The rolling Berskhire hills that surround the 75-year-old dance complex known as Jacob's Pillow with numerous peaks and valleys aren't the only ups and downs connected with the area. The Pillow's long-running festival has a bumpy history all its own. Initially set up as a farm in 1790, and eventually a stop on the 19th-century "underground railroad" that helped escaped slaves reach Canada, Jacob's Pillow got its dance connection when it was bought by dancer, teacher and choreographer Ted Shawn in 1931. The then-40-year-old had just separated from his famous wife and longtime artistic partner, Ruth St. Denis, the interpretive dancer eventually known as the "mother of modern dance." Together the couple had led Denishawn to world fame as a showcase for concert dancing in many varieties. Now, minus St. Denis, Shawn turned the farm into a place for dance.

Through the end of the 1930s, the works presented within this rustic locale were Shawn's own, specifically created to promote stage dancing as a serious and legitimate pursuit for American men. In 1933, his all-male troupe -- Ted Shawn and His Men Dancers -- inaugurated a series of public performances, initially arranged as "Tea Lecture Demonstrations." As the decade came to a close, complications connected with World War II led to the disbanding of Shawn's select troupe.

Temporary leasing of the facilities came in 1940 and led to the establishment of a Berkshire Hills Dance Festival, now seen as artistically if not financially successful. Ballet tenants followed, linked in part to the then-fledgling Ballet Theatre (later known as American Ballet Theatre), with an International Dance Festival offering a variety of dance disciplines. At the instigation of local enthusiasts, Shawn was coaxed back into a directorship, which led directly to the now annual Jacob's Pillow Dance Festival, which concludes this year on Aug. 26.

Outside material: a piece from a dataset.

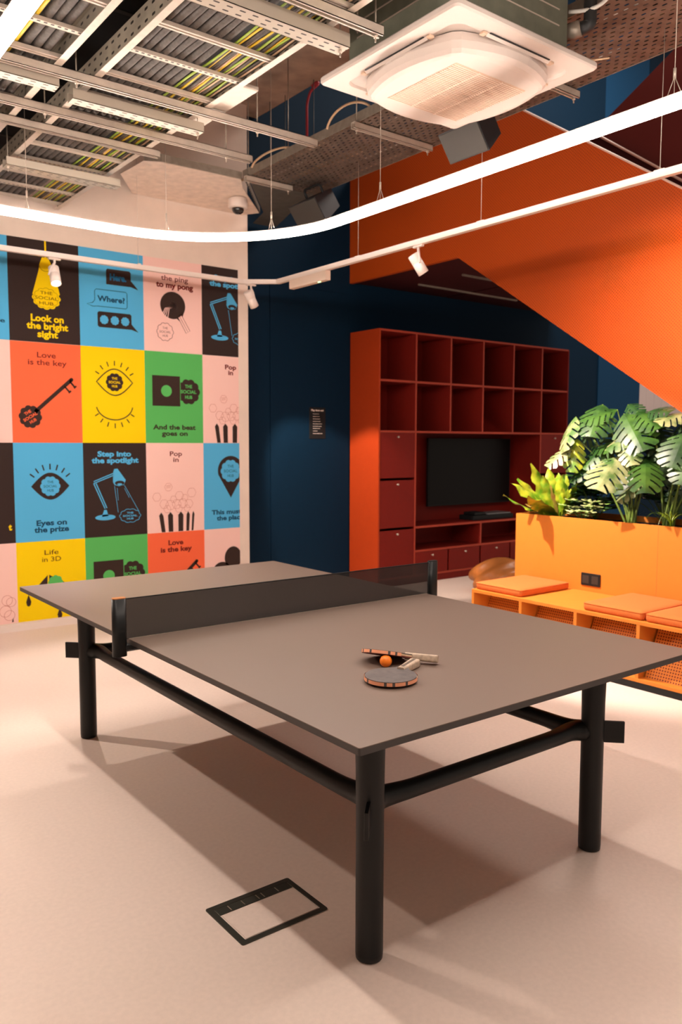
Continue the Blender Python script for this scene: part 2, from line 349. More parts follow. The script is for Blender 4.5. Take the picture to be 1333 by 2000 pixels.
# ---- paddles and ball
def paddle(loc, yaw, pitch, label, roll=0.0):
    t = thing('table_tennis_paddle', label, 'paddle', (0, 0, 0))
    # blade outline, handle along +x
    def outl(k=1.0):
        o = []
        for i in range(41):
            a = math.radians(22)+ (2*PI-math.radians(44))*i/40
            o.append((-0.080+0.0775*k*math.cos(a)*1.02, 0.0755*k*math.sin(a)))
        return o+[(0.012, -0.0145), (0.012, 0.0145)]
    bm = BM(); prism(bm, outl(), 'z', -0.003, 0.003); obj('blade', bm, M_['cable_tan'], t)
    bm = BM(); prism(bm, outl(0.985), 'z', 0.003, 0.0062); o = obj('rubber', bm, M_['rubber_black'], t); o['label'] = 'worn black rubber side'
    bm = BM(); prism(bm, outl(0.985), 'z', -0.0062, -0.003); o = obj('rubber', bm, M_['rubber_red'], t); o['label'] = 'red rubber side'
    bm = BM()
    oo = [(-0.080+0.0785*math.cos(a)*1.02, 0.0765*math.sin(a)) for a in [math.radians(40)+(2*PI-math.radians(80))*i/48 for i in range(49)]]
    for i in range(48):
        p, q = oo[i], oo[i+1]; mi = 1 if i % 8 in (2,) or i % 8 == 5 and i % 16 > 8 else 0
        vs = [bm.verts.new((p[0], p[1], -0.0052)), bm.verts.new((q[0], q[1], -0.0052)), bm.verts.new((q[0], q[1], 0.0052)), bm.verts.new((p[0], p[1], 0.0052))]
        f = bm.faces.new(vs); f.material_index = mi
    obj('edge_tape', bm, [M_['tape'], M_['rubber_black']], t)
    hb = BM()
    secs = [(-0.012, 0.012, 0.0115), (0.02, 0.013, 0.0118), (0.06, 0.0145, 0.0122), (0.094, 0.017, 0.0125), (0.098, 0.016, 0.0115)]
    rings = []
    for (x, w, h) in secs:
        rings.append([hb.verts.new((x, yy, zz)) for yy, zz in rrect(-w, w, -h, h, 0.006, 3)])
    n = len(rings[0])
    for i in range(len(rings)-1):
        for j in range(n):
            f = hb.faces.new((rings[i][j], rings[i][(j+1) % n], rings[i+1][(j+1) % n], rings[i+1][j])); f.smooth = True
    hb.faces.new(rings[0][::-1]); hb.faces.new(rings[-1])
    h = obj('handle', hb, M_['handle'], t)
    bm = BM(); box(bm, 0.0, 0.092, -0.0045, 0.0045, 0.0121, 0.0128); obj('stripe', bm, M_['handle_dark'], h)
    t.location = loc; t.rotation_euler = (roll, pitch, yaw); return t
M_['rubber_black'] = mat('worn_black_rubber', (0.085, 0.07, 0.066), 0.55, noise=0.25, nscale=50)
M_['rubber_red'] = mat('red_rubber', (0.22, 0.03, 0.025), 0.5)
M_['tape'] = mat('peach_edge_tape', (0.85, 0.36, 0.20), 0.5)
M_['handle'] = mat('grey_wood_handle', (0.46, 0.35, 0.26), 0.5, noise=0.2, nscale=80)
M_['handle_dark'] = mat('handle_stripe', (0.10, 0.07, 0.05), 0.5)
pa = paddle((0.502, 0.407, 0.7735), math.radians(24), 0.0, 'paddle lying flat with worn black rubber up, nearer of the two', 0); pa.scale = (1.07, 1.07, 1.07)
paddle((0.610, 0.495, 0.783), math.radians(-50.7), math.radians(2.8), 'paddle propped up on the orange ball, black handle resting on table', math.radians(-18))
bm = BM(); bmesh.ops.create_uvsphere(bm, u_segments=32, v_segments=20, radius=0.020)
for f in bm.faces: f.smooth = True
bmesh.ops.translate(bm, verts=bm.verts, vec=(0.516, 0.503, 0.780))
M_['ball'] = mat('orange_ball', (0.95, 0.22, 0.01), 0.45)
tag(obj('ball', bm, M_['ball'], off=(0.516, 0.503, 0.760)), 'small orange table tennis ball between the two paddles', 'ball')

# ---- floor socket box
F = thing('floor_socket_box', 'dark steel floor outlet frame with floor-coloured lid, left of near table leg', 'floor box', (0.138, 0.64, 0))
bm = BM()
ox = rrect(-0.021, 0.297, 0.522, 0.756, 0.008, 3); ix = rrect(0.000, 0.280, 0.541, 0.736, 0.003, 3)
n = len(ox)
vo = [bm.verts.new((*p, 0.003)) for p in ox]; vi = [bm.verts.new((*p, 0.003)) for p in ix]; vb = [bm.verts.new((*p, 0.0)) for p in ox]
vj = [bm.verts.new((*p, 0.0005)) for p in ix]
for i in range(n):
    j = (i+1) % n
    bm.faces.new((vo[i], vo[j], vi[j], vi[i])); bm.faces.new((vb[i], vb[j], vo[j], vo[i])); bm.faces.new((vi[i], vi[j], vj[j], vj[i]))
M_['frame_steel'] = mat('dark_green_grey_metal', (0.085, 0.085, 0.07), 0.35, metal=0.7)
obj('frame', bm, M_['frame_steel'], F)
bm = BM(); box(bm, 0.006, 0.274, 0.546, 0.695, 0.0005, 0.0022, 0.001); obj('lid', bm, M_['floor'], F)
bm = BM(); box(bm, 0.002, 0.278, 0.698, 0.735, 0.0005, 0.0026, 0.0008); fl = obj('cable_flap', bm, M_['frame_steel'], F)
for x in (0.045, 0.095, 0.150, 0.170, 0.225):
    bm = BM(); box(bm, x, x+0.003, 0.703, 0.730, 0.0026, 0.0034); obj('notch', bm, M_['steel'], fl)

# ================================================================ BOOKCASE
X0, X1, YF = 4.13, 7.18, 4.82
xs = [4.13+0.5083*k for k in range(7)]
B = thing('bookcase', 'tall red-orange shelving unit with open cubes, drawers and television bay against blue wall', 'bookcase', (5.65, 5.06, 0))
th = 0.011
def edged(name, bm):
    y = min(v.co.y for v in bm.verts)
    for f in bm.faces:
        if all(abs(v.co.y-y) < 1e-5 for v in f.verts): f.material_index = 1
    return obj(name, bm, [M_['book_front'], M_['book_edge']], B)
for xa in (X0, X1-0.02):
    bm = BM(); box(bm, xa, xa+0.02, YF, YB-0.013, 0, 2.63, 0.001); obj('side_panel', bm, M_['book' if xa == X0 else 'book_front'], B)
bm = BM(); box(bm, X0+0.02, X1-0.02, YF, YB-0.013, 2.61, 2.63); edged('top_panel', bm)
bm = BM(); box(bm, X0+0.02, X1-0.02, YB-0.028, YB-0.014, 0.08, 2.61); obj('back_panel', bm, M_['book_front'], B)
zr = [2.12, 1.605, 0.60, 0.345]
for z, a, b_ in ((2.12, 4.15, 7.16), (1.605, 4.15, 7.16), (0.60, xs[1], xs[5]), (0.345, xs[1], xs[5]), (0.085, 4.15, 7.16)):
    bm = BM(); box(bm, a, b_, YF+0.002, YB-0.028, z-th, z+th); edged('shelf', bm)
for k in range(1, 6):
    bm = BM()
    box(bm, xs[k]-th, xs[k]+th, YF+0.001, YB-0.028, 1.616 if k in (2, 3, 4) else 0.096, 2.61)
    edged('divider', bm)
bm = BM(); box(bm, xs[3]-th, xs[3]+th, YF+0.001, YB-0.028, 0.356, 0.589); edged('divider', bm)
bm = BM(); box(bm, X0+0.02, X1-0.02, YF+0.02, YF+0.04, 0, 0.074); obj('plinth', bm, M_['book_front'], B)
def front(kind, a, b_, z0, z1, kz=None):
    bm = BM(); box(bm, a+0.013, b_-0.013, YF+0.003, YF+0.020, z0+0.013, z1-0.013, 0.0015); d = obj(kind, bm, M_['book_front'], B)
    bm = BM(); lathe(bm, [(0.005, 0), (0.005, 0.012), (0.011, 0.018), (0.011, 0.024), (0.007, 0.027)], ((a+b_)/2, YF+0.003, z1-0.055), 14, Matrix.Rotation(PI/2, 3, 'X'))
    obj('knob', bm, M_['steel_bright'], d)
for a in (0, 5):
    for z0, z1 in ((1.116, 1.605), (0.60, 1.116), (0.085, 0.60)): front('door', xs[a], xs[a+1], z0, z1)
for k in range(1, 5): front('drawer', xs[k], xs[k+1], 0.085, 0.345)
# television and console
TV = thing('television', 'large flat black television hung in the bay of the red bookcase', 'television', (5.83, 5.2, 0.75))
bm = BM(); box(bm, 5.145, 6.52, 5.155, 5.19, 0.775, 1.545, 0.006); obj('case', bm, M_['black'], TV)
bm = BM(); box(bm, 5.157, 6.508, 5.152, 5.156, 0.79, 1.533, 0.001); obj('screen', bm, M_['tv'], TV)
bm = BM(); box(bm, 5.6, 6.0, 5.19, 5.266, 1.0, 1.35); obj('wall_bracket', bm, M_['dark_steel'], TV)
GC = thing('game_console', 'black media box with pale top on shelf below television', 'console', (5.95, 5.0, 0.612))
bm = BM(); box(bm, 5.62, 6.30, 4.90, 5.13, 0.6115, 0.665, 0.006); obj('case', bm, M_['black'], GC)
bm = BM(); box(bm, 5.86, 6.26, 4.905, 5.12, 0.666, 0.682, 0.006); obj('lid', bm, mat('grey_blue_plastic', (0.16, 0.17, 0.18), 0.3), GC)
bm = BM(); box(bm, 5.66, 5.84, 4.92, 5.1, 0.666, 0.70, 0.008); obj('disc_drive', bm, M_['black'], GC)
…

Between the 1941 relaunch of the Pillow's very own activities (including a school as well as theatrical presentations) and this year's diamond jubilee, further struggles ensued. Some were dramatic, occurring just as the Pillow began building its enlarged and less-rough-hewn theater building and wartime conditions hit with gas rationing and a dearth of male personnel. Others were as inevitable as leadership-succession woes, particularly in the wake of Shawn's death in 1972.

Following what Norton Owen, today's director of preservation, calls "Crisis and Renewal (1995-1997)" in "A Certain Place," his overview of the Pillow's past, the leadership passed to today's executive director, Ella Baff. The nearly two-dozen activities slated for this anniversary season began in June with "Nina Ananiashvili and the State Ballet of Georgia," inaugurating the troupe's first U.S. performances.

Though Shawn himself is connected in the minds of many dance watchers with modern dance, the Pillow's festival offerings have regularly included ballet presentations. Like all such efforts within the somewhat limited confines of the Pillow's Ted Shawn Theater, this Georgian performance remained chamber-sized, showing the ensemble in a carefully chosen repertory. With the world-famous, Bolshoi Ballet-connected Ms. Ananiashvili at its head, the group could have become a background showcase for her stellar presence. The Pillow program, however, proceeded artfully, with two varied works showcasing the group's unfamiliar dancers before the troupe's big-name director appeared in a festive, concluding suite from "Don Quixote" arranged to spotlight Ms. Ananiashvili.

George Balanchine's "Mozartiana," his 1982 reverie on Tchaikovsky's take on Mozart's music, opened the bill with elegance and warmth, if not necessarily the lightness and ease associated with Balanchinean dancing at its truest. Buoying this alternately playful and ethereal Balanchine work -- as well as the sunny tone of Trey McIntyre's celebratory "Second Before the Ground" -- was the notable and impressive presence of the Georgian male dancers. These handsome and elegant men made up in personable self-confidence what they might lack in finesse.